Eine verständige Partei hätte daraufhin die Klage zwecks Kostenminimierung sogleich zurückgezogen. Unter Berücksichtigung dessen war die Prozessbevollmächtigte des Klägers gehalten, schnellstmöglich die bereits eingereichte Klage zurückzuziehen und somit das Entstehen von Kosten bestmöglich zu verhindern. Dazu hat sie sich aber annähernd drei Wochen Zeit gelassen und deshalb angesichts des Umstandes, dass ein schnelles und zügiges Handeln geboten war, verschuldet verhalten. Das insoweit mit dem verzögerten Verhalten, verbundene mit dem zeitweiligen Aufrechterhalten der eingereichten Klage stellt sich daher insgesamt als mutwilliges Verhalten dar, weshalb die Bewilligung von Prozesskostenhilfe nicht in Betracht kam.
b) Dass insoweit das verzögerte Verhalten auf Mängel in der Büroorganisation zurückzuführen ist, ist der Prozessbevollmächtigten des Klägers erst recht anzulasten. Diese Organisationsmängel beruhen darauf, dass der Rechtsanwalt urlaubsbedingte Abwesenheiten von sich selbst bzw. seinen Büroangestellten auszugleichen hat, d.h., er muss den ordnungsgemäßen Betrieb seines Büros insoweit sicherstellen, als er mit dem Eingang von Schreiben bzw. Schriftsätzen angesichts laufender Prozesse rechnen muss. Es gehört zu den mit der Büroorganisation verbundenen Sorgfaltspflichten des Rechtsanwaltes, bei feststehender wie unvorhersehbarer Abwesenheit von Büropersonal die Bearbeitung von laufenden Verfahren sicherzustellen. Besonders gilt dies bei gleichzeitiger Abwesenheit mehrerer Mitarbeiter, insoweit trifft den Rechtsanwalt eine erhöhte Sorgfaltspflicht (vgl. auch Musielak/Grandel, ZPO, 5. Aufl. 2007, § 233 Rz. 12 für Fristenangelegenheiten). Nichts anderes gilt im vorliegenden Fall unter Berücksichtigung, dass hier jedenfalls unmittelbar zuvor Gespräche über die Titulierung der begehrten Unterhaltsforderung zwischen den Parteien geführt wurden und dann auch tatsächlich am 19.9.2006 die Mitteilung über die erfolgte Titulierung im Büro der Prozessbevollmächtigten des Klägers einging.

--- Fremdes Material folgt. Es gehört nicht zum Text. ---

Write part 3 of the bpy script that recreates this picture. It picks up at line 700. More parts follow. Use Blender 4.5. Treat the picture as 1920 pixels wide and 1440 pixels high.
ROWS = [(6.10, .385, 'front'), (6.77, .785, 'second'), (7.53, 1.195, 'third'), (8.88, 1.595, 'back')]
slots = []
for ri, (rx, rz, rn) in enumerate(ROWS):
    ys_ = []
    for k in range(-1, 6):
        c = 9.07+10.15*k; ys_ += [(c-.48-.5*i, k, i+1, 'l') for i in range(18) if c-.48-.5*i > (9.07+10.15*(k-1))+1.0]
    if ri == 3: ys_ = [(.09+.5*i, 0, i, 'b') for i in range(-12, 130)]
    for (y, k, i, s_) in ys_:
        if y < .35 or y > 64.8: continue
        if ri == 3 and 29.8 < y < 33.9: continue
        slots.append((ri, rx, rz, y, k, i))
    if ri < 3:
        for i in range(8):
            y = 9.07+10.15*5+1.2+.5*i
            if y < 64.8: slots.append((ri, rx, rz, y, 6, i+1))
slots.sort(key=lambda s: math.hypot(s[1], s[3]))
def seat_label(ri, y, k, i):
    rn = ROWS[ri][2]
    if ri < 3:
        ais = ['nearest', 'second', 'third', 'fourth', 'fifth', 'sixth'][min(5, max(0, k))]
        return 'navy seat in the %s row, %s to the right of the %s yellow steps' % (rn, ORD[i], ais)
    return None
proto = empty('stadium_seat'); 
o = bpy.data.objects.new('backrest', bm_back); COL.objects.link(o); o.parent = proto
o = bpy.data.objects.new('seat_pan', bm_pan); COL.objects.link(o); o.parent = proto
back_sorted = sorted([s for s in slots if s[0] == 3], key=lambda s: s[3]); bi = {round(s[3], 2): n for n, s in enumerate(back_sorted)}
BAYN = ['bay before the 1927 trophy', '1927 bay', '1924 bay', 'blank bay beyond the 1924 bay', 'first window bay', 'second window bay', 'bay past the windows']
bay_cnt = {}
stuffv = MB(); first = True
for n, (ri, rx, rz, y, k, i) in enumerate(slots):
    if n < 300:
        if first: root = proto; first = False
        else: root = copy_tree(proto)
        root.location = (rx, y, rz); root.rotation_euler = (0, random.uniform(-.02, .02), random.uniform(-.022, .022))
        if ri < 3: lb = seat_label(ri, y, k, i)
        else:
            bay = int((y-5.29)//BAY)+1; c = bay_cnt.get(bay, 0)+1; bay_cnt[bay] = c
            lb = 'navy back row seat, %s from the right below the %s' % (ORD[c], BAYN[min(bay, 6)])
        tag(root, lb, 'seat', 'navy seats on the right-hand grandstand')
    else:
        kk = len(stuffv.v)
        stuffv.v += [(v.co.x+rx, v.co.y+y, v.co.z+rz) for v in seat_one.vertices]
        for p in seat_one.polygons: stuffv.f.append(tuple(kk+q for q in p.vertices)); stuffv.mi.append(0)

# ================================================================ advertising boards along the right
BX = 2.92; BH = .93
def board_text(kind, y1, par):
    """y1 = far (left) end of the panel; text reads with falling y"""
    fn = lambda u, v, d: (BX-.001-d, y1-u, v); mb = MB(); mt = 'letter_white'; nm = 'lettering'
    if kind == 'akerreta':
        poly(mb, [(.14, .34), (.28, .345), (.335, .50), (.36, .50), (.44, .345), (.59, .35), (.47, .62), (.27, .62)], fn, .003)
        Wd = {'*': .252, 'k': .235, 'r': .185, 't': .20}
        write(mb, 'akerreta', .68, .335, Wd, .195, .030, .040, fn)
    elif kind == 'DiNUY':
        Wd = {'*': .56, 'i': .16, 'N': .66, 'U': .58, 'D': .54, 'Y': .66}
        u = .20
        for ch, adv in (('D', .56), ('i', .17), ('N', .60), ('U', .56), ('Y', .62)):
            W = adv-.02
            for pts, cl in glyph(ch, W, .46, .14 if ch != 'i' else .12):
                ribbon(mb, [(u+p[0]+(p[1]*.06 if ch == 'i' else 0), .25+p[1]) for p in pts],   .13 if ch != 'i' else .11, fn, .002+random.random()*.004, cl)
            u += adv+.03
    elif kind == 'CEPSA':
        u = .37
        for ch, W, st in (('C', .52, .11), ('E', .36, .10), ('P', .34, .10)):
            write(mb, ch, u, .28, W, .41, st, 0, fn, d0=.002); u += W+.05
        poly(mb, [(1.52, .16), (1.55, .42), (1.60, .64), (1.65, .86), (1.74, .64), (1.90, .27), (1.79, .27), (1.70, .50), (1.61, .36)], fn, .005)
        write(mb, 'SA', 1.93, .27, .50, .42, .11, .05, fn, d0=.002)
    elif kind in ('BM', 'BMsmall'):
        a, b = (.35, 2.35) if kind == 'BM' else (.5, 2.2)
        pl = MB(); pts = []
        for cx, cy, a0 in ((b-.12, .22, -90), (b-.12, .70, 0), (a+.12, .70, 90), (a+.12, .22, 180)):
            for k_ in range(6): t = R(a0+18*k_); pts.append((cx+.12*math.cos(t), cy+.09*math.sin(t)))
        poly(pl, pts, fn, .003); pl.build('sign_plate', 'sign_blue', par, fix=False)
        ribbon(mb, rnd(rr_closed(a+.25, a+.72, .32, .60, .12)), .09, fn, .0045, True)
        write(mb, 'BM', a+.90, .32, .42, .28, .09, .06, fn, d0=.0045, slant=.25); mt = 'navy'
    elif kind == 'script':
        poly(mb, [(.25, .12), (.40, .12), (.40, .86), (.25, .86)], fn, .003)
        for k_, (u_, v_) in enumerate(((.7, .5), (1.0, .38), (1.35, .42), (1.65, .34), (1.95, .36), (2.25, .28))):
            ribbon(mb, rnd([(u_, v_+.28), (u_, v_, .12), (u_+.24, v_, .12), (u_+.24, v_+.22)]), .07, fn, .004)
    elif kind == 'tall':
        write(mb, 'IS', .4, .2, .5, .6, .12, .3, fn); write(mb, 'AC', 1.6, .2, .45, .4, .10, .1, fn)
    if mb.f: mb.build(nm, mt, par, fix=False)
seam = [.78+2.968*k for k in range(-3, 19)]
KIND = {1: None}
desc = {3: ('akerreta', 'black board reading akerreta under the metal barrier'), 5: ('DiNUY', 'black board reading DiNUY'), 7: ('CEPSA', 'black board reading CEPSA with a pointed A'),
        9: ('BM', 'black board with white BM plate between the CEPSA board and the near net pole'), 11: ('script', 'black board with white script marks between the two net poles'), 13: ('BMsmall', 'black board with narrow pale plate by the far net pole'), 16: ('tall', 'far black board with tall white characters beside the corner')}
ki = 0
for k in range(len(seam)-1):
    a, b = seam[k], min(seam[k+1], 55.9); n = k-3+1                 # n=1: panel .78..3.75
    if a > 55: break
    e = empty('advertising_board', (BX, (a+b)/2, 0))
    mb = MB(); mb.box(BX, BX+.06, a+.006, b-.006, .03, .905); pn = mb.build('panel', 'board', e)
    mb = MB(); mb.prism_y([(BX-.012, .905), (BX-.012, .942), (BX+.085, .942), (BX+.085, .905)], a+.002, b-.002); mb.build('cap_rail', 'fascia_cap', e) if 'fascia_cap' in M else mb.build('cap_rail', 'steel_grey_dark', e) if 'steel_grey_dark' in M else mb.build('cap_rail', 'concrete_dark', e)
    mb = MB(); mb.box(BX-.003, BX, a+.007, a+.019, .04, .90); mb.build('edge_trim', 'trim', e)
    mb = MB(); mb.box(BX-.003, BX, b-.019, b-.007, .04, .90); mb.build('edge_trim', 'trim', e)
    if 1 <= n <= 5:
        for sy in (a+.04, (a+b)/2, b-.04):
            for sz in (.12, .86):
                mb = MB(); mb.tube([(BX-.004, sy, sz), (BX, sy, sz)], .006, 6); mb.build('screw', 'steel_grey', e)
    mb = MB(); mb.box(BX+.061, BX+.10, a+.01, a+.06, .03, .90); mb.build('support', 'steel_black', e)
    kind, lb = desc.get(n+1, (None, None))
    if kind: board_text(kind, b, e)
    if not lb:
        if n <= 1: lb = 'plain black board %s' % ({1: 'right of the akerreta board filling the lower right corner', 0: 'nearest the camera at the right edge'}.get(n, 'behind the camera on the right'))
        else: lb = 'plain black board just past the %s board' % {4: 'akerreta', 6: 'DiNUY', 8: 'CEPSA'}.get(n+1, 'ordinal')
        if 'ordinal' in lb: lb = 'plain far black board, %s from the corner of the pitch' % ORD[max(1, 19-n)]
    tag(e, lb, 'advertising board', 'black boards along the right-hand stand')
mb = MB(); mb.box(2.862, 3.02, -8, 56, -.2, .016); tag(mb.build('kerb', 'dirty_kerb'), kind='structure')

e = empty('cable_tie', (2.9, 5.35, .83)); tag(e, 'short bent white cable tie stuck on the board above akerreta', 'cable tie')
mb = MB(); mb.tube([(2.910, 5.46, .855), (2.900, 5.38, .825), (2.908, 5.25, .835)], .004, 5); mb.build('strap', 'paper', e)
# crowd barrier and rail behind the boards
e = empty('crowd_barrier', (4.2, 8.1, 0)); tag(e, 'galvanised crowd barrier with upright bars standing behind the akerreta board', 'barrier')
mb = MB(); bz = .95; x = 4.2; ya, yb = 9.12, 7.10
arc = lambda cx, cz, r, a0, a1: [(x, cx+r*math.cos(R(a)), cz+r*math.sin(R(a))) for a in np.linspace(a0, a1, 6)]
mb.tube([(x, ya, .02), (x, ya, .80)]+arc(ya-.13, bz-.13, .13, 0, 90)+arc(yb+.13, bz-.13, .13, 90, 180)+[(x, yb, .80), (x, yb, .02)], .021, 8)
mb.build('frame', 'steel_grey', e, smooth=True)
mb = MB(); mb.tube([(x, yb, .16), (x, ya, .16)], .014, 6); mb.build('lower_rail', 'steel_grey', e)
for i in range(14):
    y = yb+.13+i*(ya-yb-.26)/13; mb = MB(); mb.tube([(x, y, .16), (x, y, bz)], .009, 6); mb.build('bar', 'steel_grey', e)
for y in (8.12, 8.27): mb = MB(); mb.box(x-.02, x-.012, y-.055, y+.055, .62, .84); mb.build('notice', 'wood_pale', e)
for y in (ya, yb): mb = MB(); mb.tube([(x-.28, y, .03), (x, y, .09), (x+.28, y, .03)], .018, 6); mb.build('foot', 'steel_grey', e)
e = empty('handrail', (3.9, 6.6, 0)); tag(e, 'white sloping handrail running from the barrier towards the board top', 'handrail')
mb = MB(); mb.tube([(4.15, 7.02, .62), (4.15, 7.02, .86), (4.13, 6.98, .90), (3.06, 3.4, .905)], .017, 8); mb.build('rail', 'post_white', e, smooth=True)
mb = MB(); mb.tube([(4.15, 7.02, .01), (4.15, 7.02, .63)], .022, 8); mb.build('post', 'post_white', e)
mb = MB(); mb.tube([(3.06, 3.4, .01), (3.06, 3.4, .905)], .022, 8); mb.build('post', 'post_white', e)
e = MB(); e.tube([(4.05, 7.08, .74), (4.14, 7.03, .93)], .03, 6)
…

2. Unabhängig von den vorstehenden Erwägungen kann Prozesskostenhilfe aber schon deshalb nicht bewilligt werden, weil sich das Verfahren nunmehr erledigt hat. Erledigt sich die Hauptsache, kommt die Bewilligung von Prozesskostenhilfe auf Grund des Nichtbestehens von Erfolgsaussichten grundsätzlich nicht mehr in Betracht. Etwas anderes gilt dann, wenn der Antrag auf Bewilligung von Prozesskostenhilfe durch das Gericht verzögerlich behandelt wurde (Musielak/Fischer, a.a.O., § 114 Rz. 18). Anhaltspunkte für ein verzögertes, d.h. verschuldetes Verhalten des Gerichtes bei der Entscheidung über die begehrte Prozesskostenhilfe bestehen nicht. Erst recht gilt dies unter Berücksichtigung dessen, dass bereits einen Tag nach Absendung der Klage an das Gericht das erledigende Ereignis eingetreten ist.